Information supplied |

#####

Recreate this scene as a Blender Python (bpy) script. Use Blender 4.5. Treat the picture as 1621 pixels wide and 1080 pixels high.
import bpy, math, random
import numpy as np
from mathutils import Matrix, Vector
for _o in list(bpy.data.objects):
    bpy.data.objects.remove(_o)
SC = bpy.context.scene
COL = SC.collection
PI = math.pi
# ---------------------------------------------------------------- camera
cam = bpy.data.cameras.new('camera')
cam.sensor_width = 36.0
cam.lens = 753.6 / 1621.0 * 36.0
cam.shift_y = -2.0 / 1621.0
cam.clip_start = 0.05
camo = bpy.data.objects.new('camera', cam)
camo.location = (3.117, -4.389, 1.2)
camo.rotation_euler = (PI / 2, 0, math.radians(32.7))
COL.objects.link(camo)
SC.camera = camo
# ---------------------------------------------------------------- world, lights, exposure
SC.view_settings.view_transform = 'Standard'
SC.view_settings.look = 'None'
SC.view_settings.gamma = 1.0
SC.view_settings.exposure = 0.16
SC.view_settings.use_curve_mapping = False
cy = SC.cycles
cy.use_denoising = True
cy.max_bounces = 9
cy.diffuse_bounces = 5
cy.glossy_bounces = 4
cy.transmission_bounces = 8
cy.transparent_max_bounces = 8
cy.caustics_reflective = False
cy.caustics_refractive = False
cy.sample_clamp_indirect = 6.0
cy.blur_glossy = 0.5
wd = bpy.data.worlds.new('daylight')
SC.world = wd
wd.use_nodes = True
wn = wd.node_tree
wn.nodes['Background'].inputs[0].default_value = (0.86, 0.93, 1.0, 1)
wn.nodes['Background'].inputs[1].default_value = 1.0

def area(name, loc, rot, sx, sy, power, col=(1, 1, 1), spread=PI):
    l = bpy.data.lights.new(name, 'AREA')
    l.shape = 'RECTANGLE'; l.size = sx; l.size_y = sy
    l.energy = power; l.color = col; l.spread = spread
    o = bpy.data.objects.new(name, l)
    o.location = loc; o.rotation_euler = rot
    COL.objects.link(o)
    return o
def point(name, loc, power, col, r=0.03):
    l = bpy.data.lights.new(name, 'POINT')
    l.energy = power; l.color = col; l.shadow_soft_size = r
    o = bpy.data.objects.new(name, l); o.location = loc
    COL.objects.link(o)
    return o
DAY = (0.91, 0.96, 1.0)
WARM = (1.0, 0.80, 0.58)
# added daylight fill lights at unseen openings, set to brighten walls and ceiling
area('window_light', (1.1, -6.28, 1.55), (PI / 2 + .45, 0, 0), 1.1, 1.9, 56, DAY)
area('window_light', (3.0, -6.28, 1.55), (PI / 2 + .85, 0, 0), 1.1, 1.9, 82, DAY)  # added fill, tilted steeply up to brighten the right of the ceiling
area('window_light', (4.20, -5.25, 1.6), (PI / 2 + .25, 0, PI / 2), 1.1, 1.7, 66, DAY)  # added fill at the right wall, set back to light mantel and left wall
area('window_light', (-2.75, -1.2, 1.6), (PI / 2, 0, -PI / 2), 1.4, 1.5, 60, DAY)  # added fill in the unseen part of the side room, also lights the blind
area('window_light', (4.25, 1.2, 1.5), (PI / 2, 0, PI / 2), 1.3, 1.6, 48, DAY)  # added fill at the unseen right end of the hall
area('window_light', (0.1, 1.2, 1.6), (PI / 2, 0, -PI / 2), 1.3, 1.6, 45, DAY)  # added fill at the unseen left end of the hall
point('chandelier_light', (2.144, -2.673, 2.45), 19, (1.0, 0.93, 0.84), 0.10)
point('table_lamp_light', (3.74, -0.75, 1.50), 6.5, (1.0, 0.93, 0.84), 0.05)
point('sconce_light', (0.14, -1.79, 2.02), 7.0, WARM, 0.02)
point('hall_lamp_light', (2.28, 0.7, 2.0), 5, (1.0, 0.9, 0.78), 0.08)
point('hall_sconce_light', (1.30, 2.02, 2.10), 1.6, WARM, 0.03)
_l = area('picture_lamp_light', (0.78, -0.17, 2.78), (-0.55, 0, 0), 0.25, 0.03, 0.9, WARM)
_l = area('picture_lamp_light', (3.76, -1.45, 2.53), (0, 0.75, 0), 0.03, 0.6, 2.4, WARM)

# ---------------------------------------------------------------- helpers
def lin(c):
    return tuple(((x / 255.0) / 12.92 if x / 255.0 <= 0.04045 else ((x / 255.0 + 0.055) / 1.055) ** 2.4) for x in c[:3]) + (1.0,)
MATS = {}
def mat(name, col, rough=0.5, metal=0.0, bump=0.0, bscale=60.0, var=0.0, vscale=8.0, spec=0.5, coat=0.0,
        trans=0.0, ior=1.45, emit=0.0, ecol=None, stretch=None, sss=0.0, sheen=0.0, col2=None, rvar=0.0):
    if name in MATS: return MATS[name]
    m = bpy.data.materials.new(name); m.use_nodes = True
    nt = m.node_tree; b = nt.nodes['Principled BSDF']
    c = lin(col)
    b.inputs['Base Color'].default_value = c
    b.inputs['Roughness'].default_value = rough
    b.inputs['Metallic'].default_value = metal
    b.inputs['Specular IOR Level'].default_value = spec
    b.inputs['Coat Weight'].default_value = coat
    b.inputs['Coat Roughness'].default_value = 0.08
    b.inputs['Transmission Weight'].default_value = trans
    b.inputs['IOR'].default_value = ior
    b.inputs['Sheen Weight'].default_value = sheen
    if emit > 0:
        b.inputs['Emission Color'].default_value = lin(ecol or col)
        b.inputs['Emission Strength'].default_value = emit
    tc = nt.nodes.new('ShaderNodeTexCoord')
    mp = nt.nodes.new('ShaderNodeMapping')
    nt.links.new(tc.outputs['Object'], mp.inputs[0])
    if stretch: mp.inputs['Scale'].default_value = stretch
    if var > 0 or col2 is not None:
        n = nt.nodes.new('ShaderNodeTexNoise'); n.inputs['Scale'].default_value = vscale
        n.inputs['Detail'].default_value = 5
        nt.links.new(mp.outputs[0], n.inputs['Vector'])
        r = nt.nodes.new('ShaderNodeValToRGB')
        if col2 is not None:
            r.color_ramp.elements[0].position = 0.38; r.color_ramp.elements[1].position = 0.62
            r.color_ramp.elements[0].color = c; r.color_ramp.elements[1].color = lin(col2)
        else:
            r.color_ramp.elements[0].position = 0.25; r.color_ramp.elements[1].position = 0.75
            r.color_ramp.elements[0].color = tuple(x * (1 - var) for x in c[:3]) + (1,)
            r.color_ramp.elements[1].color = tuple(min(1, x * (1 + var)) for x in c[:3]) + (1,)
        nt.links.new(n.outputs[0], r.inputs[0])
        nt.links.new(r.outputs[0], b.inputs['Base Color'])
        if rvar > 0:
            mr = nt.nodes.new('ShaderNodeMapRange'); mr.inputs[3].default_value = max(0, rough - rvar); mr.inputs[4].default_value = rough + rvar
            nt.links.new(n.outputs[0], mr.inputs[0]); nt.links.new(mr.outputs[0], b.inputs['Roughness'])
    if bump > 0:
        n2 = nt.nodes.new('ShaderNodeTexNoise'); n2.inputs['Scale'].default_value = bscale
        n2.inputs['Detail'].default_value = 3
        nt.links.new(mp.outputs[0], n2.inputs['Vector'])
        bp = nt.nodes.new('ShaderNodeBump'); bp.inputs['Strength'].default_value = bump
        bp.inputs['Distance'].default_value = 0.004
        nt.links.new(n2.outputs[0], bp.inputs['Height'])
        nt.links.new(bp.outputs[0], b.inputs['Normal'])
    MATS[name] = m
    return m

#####

Requirement | Reproduce the material exactly, with every line intact.

Final answer |
Recreate this scene as a Blender Python (bpy) script. Use Blender 4.5. Treat the picture as 1621 pixels wide and 1080 pixels high.
import bpy, math, random
import numpy as np
from mathutils import Matrix, Vector
for _o in list(bpy.data.objects):
    bpy.data.objects.remove(_o)
SC = bpy.context.scene
COL = SC.collection
PI = math.pi
# ---------------------------------------------------------------- camera
cam = bpy.data.cameras.new('camera')
cam.sensor_width = 36.0
cam.lens = 753.6 / 1621.0 * 36.0
cam.shift_y = -2.0 / 1621.0
cam.clip_start = 0.05
camo = bpy.data.objects.new('camera', cam)
camo.location = (3.117, -4.389, 1.2)
camo.rotation_euler = (PI / 2, 0, math.radians(32.7))
COL.objects.link(camo)
SC.camera = camo
# ---------------------------------------------------------------- world, lights, exposure
SC.view_settings.view_transform = 'Standard'
SC.view_settings.look = 'None'
SC.view_settings.gamma = 1.0
SC.view_settings.exposure = 0.16
SC.view_settings.use_curve_mapping = False
cy = SC.cycles
cy.use_denoising = True
cy.max_bounces = 9
cy.diffuse_bounces = 5
cy.glossy_bounces = 4
cy.transmission_bounces = 8
cy.transparent_max_bounces = 8
cy.caustics_reflective = False
cy.caustics_refractive = False
cy.sample_clamp_indirect = 6.0
cy.blur_glossy = 0.5
wd = bpy.data.worlds.new('daylight')
SC.world = wd
wd.use_nodes = True
wn = wd.node_tree
wn.nodes['Background'].inputs[0].default_value = (0.86, 0.93, 1.0, 1)
wn.nodes['Background'].inputs[1].default_value = 1.0

def area(name, loc, rot, sx, sy, power, col=(1, 1, 1), spread=PI):
    l = bpy.data.lights.new(name, 'AREA')
    l.shape = 'RECTANGLE'; l.size = sx; l.size_y = sy
    l.energy = power; l.color = col; l.spread = spread
    o = bpy.data.objects.new(name, l)
    o.location = loc; o.rotation_euler = rot
    COL.objects.link(o)
    return o
def point(name, loc, power, col, r=0.03):
    l = bpy.data.lights.new(name, 'POINT')
    l.energy = power; l.color = col; l.shadow_soft_size = r
    o = bpy.data.objects.new(name, l); o.location = loc
    COL.objects.link(o)
    return o
DAY = (0.91, 0.96, 1.0)
WARM = (1.0, 0.80, 0.58)
# added daylight fill lights at unseen openings, set to brighten walls and ceiling
area('window_light', (1.1, -6.28, 1.55), (PI / 2 + .45, 0, 0), 1.1, 1.9, 56, DAY)
area('window_light', (3.0, -6.28, 1.55), (PI / 2 + .85, 0, 0), 1.1, 1.9, 82, DAY)  # added fill, tilted steeply up to brighten the right of the ceiling
area('window_light', (4.20, -5.25, 1.6), (PI / 2 + .25, 0, PI / 2), 1.1, 1.7, 66, DAY)  # added fill at the right wall, set back to light mantel and left wall
area('window_light', (-2.75, -1.2, 1.6), (PI / 2, 0, -PI / 2), 1.4, 1.5, 60, DAY)  # added fill in the unseen part of the side room, also lights the blind
area('window_light', (4.25, 1.2, 1.5), (PI / 2, 0, PI / 2), 1.3, 1.6, 48, DAY)  # added fill at the unseen right end of the hall
area('window_light', (0.1, 1.2, 1.6), (PI / 2, 0, -PI / 2), 1.3, 1.6, 45, DAY)  # added fill at the unseen left end of the hall
point('chandelier_light', (2.144, -2.673, 2.45), 19, (1.0, 0.93, 0.84), 0.10)
point('table_lamp_light', (3.74, -0.75, 1.50), 6.5, (1.0, 0.93, 0.84), 0.05)
point('sconce_light', (0.14, -1.79, 2.02), 7.0, WARM, 0.02)
point('hall_lamp_light', (2.28, 0.7, 2.0), 5, (1.0, 0.9, 0.78), 0.08)
point('hall_sconce_light', (1.30, 2.02, 2.10), 1.6, WARM, 0.03)
_l = area('picture_lamp_light', (0.78, -0.17, 2.78), (-0.55, 0, 0), 0.25, 0.03, 0.9, WARM)
_l = area('picture_lamp_light', (3.76, -1.45, 2.53), (0, 0.75, 0), 0.03, 0.6, 2.4, WARM)

# ---------------------------------------------------------------- helpers
def lin(c):
    return tuple(((x / 255.0) / 12.92 if x / 255.0 <= 0.04045 else ((x / 255.0 + 0.055) / 1.055) ** 2.4) for x in c[:3]) + (1.0,)
MATS = {}
def mat(name, col, rough=0.5, metal=0.0, bump=0.0, bscale=60.0, var=0.0, vscale=8.0, spec=0.5, coat=0.0,
        trans=0.0, ior=1.45, emit=0.0, ecol=None, stretch=None, sss=0.0, sheen=0.0, col2=None, rvar=0.0):
    if name in MATS: return MATS[name]
    m = bpy.data.materials.new(name); m.use_nodes = True
    nt = m.node_tree; b = nt.nodes['Principled BSDF']
    c = lin(col)
    b.inputs['Base Color'].default_value = c
    b.inputs['Roughness'].default_value = rough
    b.inputs['Metallic'].default_value = metal
    b.inputs['Specular IOR Level'].default_value = spec
    b.inputs['Coat Weight'].default_value = coat
    b.inputs['Coat Roughness'].default_value = 0.08
    b.inputs['Transmission Weight'].default_value = trans
    b.inputs['IOR'].default_value = ior
    b.inputs['Sheen Weight'].default_value = sheen
    if emit > 0:
        b.inputs['Emission Color'].default_value = lin(ecol or col)
        b.inputs['Emission Strength'].default_value = emit
    tc = nt.nodes.new('ShaderNodeTexCoord')
    mp = nt.nodes.new('ShaderNodeMapping')
    nt.links.new(tc.outputs['Object'], mp.inputs[0])
    if stretch: mp.inputs['Scale'].default_value = stretch
    if var > 0 or col2 is not None:
        n = nt.nodes.new('ShaderNodeTexNoise'); n.inputs['Scale'].default_value = vscale
        n.inputs['Detail'].default_value = 5
        nt.links.new(mp.outputs[0], n.inputs['Vector'])
        r = nt.nodes.new('ShaderNodeValToRGB')
        if col2 is not None:
            r.color_ramp.elements[0].position = 0.38; r.color_ramp.elements[1].position = 0.62
            r.color_ramp.elements[0].color = c; r.color_ramp.elements[1].color = lin(col2)
        else:
            r.color_ramp.elements[0].position = 0.25; r.color_ramp.elements[1].position = 0.75
            r.color_ramp.elements[0].color = tuple(x * (1 - var) for x in c[:3]) + (1,)
            r.color_ramp.elements[1].color = tuple(min(1, x * (1 + var)) for x in c[:3]) + (1,)
        nt.links.new(n.outputs[0], r.inputs[0])
        nt.links.new(r.outputs[0], b.inputs['Base Color'])
        if rvar > 0:
            mr = nt.nodes.new('ShaderNodeMapRange'); mr.inputs[3].default_value = max(0, rough - rvar); mr.inputs[4].default_value = rough + rvar
            nt.links.new(n.outputs[0], mr.inputs[0]); nt.links.new(mr.outputs[0], b.inputs['Roughness'])
    if bump > 0:
        n2 = nt.nodes.new('ShaderNodeTexNoise'); n2.inputs['Scale'].default_value = bscale
        n2.inputs['Detail'].default_value = 3
        nt.links.new(mp.outputs[0], n2.inputs['Vector'])
        bp = nt.nodes.new('ShaderNodeBump'); bp.inputs['Strength'].default_value = bump
        bp.inputs['Distance'].default_value = 0.004
        nt.links.new(n2.outputs[0], bp.inputs['Height'])
        nt.links.new(bp.outputs[0], b.inputs['Normal'])
    MATS[name] = m
    return m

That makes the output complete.